Review of Everest

Everest (2015)
7/10
Is the glory really worth the risk?
23 December 2021
Warning: Spoilers
Certainly stunning to look at, this film about a 1996 trek to the top of Mount Everest really shows the narcissism involved in most of the participants, risking their lives simply just to get their name onto the list of survivors or on the list of the hundreds being mourned. If anything, this film is a deterrent from making the journey and the risk, especially when the group passes by a few corpses that did not make it an obvious slid down only to die of their wounds or other unnatural causes.

An all-star cast (Jason Clarke, Josh Brolin, Jake Gyllenhaal, Robin Wright, Kiera Knightley among them) play the participants in this journey or their family members, worried about them from afar. You can see the motivations for pretty much all of the characters, some honorable and brave but others rather cocky and egotistical. Every time a potential disaster hits, I would say to myself, "If that was me, I would die", and fortunately, these incidents for the most part seem to be presented realistically and when a tragedy does happen, it is shocking and vicious as nature can be sometimes.

You get to see a little bit of the Indian culture as the group travels to the slopes far out of the city, and even from a distance, the range looks seriously dangerous. Nature is unpredictable, and when wind storms and avalanches and other natural events take place, there's no escaping it.
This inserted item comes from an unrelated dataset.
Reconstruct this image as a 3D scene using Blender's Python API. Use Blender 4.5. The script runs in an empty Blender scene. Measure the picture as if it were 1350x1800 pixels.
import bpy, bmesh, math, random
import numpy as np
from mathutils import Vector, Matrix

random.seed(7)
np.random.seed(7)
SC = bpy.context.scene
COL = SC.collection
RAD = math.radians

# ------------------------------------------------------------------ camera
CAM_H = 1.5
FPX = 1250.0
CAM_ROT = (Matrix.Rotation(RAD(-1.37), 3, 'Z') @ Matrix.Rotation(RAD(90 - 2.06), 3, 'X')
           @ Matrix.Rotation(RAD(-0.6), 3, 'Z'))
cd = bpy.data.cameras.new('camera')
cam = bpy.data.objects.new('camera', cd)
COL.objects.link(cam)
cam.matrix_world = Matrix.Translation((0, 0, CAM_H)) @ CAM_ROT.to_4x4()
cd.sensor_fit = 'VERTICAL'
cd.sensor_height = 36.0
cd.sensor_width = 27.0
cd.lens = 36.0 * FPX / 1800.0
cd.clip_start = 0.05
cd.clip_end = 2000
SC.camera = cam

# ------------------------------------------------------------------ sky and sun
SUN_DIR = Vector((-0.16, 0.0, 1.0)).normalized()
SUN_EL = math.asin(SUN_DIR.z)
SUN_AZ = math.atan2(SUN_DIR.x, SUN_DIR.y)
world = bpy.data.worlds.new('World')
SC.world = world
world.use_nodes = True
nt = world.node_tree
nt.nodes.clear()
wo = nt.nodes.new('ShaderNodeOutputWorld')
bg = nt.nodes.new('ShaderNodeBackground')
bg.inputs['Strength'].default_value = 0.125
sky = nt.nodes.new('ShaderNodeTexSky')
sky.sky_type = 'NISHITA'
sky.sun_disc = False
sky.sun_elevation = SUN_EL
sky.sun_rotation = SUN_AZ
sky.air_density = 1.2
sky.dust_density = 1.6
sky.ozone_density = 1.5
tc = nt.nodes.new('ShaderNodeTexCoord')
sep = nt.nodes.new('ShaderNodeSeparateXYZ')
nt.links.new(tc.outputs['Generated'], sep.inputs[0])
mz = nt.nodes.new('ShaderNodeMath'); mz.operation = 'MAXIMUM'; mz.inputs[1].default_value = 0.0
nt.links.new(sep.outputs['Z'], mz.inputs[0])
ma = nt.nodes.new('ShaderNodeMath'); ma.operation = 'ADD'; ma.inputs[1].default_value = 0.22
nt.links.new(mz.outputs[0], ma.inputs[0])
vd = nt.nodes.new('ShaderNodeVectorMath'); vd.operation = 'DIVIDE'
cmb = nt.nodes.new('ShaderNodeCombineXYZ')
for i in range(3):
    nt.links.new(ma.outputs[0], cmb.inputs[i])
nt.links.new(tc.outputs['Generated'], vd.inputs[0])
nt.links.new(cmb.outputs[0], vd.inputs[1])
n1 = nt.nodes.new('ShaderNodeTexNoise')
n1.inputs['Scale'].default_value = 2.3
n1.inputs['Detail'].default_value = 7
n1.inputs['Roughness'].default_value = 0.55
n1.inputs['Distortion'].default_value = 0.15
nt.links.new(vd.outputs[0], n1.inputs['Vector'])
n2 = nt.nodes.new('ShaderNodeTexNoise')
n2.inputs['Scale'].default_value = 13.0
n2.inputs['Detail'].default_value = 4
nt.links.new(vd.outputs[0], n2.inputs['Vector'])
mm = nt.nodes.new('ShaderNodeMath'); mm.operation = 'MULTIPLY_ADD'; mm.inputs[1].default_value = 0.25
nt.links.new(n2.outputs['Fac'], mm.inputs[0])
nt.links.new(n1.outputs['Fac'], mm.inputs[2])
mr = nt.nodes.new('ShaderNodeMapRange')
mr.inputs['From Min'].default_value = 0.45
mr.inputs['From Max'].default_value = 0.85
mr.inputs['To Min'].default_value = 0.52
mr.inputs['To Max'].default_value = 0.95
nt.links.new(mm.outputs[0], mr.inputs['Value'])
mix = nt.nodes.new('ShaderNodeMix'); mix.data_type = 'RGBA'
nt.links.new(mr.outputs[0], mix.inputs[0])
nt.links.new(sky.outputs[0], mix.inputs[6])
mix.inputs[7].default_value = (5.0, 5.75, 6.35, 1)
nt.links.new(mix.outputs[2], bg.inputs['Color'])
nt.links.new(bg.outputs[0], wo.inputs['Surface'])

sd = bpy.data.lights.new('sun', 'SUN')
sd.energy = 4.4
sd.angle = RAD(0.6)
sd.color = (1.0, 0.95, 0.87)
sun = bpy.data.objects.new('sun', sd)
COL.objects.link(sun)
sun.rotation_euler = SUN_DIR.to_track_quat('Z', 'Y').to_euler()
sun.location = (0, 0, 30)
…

I was feeling queasy just watching the people cross over the very high up pedestrian bridge above a gorge, and having done some hiking on much smaller mountain ranges, my fear was real knowing how I panicked even trying to get across a gorge in the Hollywood Hills at Runyeon Canyon let alone a bunch of miles above sea level.

Fortunately so, the film does not go to deep into the personal lives of these characters because that would be distracting and take away from the real issues they face. There's no sentimentality here at all and that is a very good thing. It is that directness within the script that eventually has everybody working together to make sure as many people as possible is able to get down and back home. So I can say while I did not like all of the characters, eventually I did begin to root for them even though my initial Impressions were not so great.

The photography is stunning, and the action during the storm sequences is nail biting. Discussions of how the brain adapts unsuccessfully to the change in oxygen level does bring on some shocking sequences including someone coughing up blood. This is a type of film where the viewer is perfectly content either sitting in a comfortable seat in the movie theater or on their own couch, and anybody who has the inclination to want to try this may be easily convinced otherwise after seeing it.